The hot dry air sucks moisture out of your body without you noticing it because your sweat evaporates as fast as it hits your skin. Carry a bottle of water with you for any outdoor activity lasting one hour or longer.
The desert sun is more intense than the sun experienced in more humid climates. High altitudes make it even stronger. Look out for sunburn.

Salt Lake City: If I were planning your trip, I’d have you stay overnight in Park City rather than Salt Lake City to visit a well preserved real wild west mining town and to shop at the Outlet Mall (Levi’s for $17). Salt Lake City has no great sights except the view of the city’s situation at the foot of Wasatch Mtns., which is best seen from the windows of your bus as you drive by. Other good views of the setting are from the top floor of the Joseph Smith Building (free) or the observation deck of the LDS Office Building (free), both in Temple Square.
The Mormon Tabernacle Choir programs twice a week. Their Thursday night practice in the Mormon Tabernacle is open to the public( free). There is a half hour concert (free) every Sunday morning at 9:00 am in the Tabernacle in the off season and at the LDS Conference Center in high season.
If you have free time in Salt Lake City, I suggest you take a look at an American West city by riding the tram, called Trax, to the end of the line at the University of Utah and then taking a stroll through the residential neighborhood across the street. American cites are highly segregated with neighborhoods being almost all commercial or all residential. The Trax trip goes though a major commercial area, and the walk at the end is through an established residential neighborhood.
Taking Trax back to the opposite end of the line brings you to the Gateway Mall– shopping and restaurants.
Trax is free to ride in the immediate downtown area of Salt Lake City.
Also take note of the size of Salt Lake City’s streets. They were originally designed so a team of 12 oxen pulling a wagon could make a U-turn in the street. Another difference between American streets and those in much of the world concerns street names. Consider the short trip along the Seine opposite the Ile de la Cite in Paris. You start out the Quay de Conti and by the time you reach the other end of the Ile, the same street has changed names five times. Most American streets keep the same name from start to finish. State Street in Salt Lake City may hold the record. State Street is 600 km long, ending somewhere in the town of St. George near the Arizona border.
If you have to arrange your own dinner, head to Gateway Mall for a range of American restaurants or to Lamb’s Grill(inexpensive), the Metropolitan(expensive), JIB's(inexpensive).
The LDS History Museum is of some interest for its display of old west memorabilia and Mormon Impressionist Art-- the Mormon Church sent artists to France to study with the Impressionists in preparation for returning to America to decorate the interior of Mormon Temples.
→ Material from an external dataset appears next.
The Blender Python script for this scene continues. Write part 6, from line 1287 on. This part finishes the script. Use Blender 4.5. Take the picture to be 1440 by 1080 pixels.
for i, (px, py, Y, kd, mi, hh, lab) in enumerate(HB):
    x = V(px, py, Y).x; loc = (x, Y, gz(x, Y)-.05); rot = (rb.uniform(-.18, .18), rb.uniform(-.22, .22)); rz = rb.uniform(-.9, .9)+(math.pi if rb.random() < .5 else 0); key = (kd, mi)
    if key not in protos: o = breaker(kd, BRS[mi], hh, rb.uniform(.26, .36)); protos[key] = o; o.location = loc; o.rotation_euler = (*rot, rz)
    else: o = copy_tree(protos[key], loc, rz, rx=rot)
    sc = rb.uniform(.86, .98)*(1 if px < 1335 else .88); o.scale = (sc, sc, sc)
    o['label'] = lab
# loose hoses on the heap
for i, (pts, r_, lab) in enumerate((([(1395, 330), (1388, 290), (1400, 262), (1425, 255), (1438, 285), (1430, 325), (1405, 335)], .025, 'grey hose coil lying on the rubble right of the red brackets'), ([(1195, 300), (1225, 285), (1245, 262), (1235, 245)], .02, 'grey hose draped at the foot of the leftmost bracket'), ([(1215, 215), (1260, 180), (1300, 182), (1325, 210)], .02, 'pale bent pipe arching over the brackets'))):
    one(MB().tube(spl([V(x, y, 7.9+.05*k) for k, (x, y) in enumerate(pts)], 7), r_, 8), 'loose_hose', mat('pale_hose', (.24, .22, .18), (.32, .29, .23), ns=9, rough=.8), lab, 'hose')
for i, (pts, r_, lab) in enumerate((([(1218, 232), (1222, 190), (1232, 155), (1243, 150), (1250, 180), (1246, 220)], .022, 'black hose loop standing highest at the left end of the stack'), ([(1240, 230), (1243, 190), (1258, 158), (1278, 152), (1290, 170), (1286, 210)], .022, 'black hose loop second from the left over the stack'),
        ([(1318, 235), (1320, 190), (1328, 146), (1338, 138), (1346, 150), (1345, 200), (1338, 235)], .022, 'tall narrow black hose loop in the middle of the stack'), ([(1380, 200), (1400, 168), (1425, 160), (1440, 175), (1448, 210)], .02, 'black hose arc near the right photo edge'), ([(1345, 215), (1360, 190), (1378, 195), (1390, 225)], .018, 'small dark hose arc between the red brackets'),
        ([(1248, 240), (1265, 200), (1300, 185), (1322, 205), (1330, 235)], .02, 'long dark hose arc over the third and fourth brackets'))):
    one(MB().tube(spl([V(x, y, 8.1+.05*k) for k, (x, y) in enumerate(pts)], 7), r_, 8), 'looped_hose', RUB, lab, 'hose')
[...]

There is a well preserved real wild west log cabin in the little square at the entrance to the LDS History Museum.

There is a good chance you will stay in Kanab. A lot of western movies were filmed around Kanab and the Hollywood stars stayed at the Parry Inn (restaurant). If you are on your own for dinner, consider the Parry Inn or Houston’s, a classic example of traditional western food served by waitresses wearing real six guns, supposedly unloaded.

American Indian jewelry, pottery, and rugs make good souvenirs. Ruby’s Inn has an extensive gift shop selling them, but be careful everywhere to check the labels for where the items were made. Lower priced items, like Navajo patterned rugs, are usually not authentic but made in Mexico. The Kokapeli Gallery in Moab has superb Indian crafts, and don’t hesitate to buy directly from the artisans at the road side stands in Monument Valley.

When in Monument Valley or on the Navajo Reservation, be sure to try some Navajo Fry Bread.

If your tour starts or ends in Yellowstone, there is no public transportation within the park and unless you are staying at Old Faithful or Mammoth Hot Springs, there are no major sights close at hand.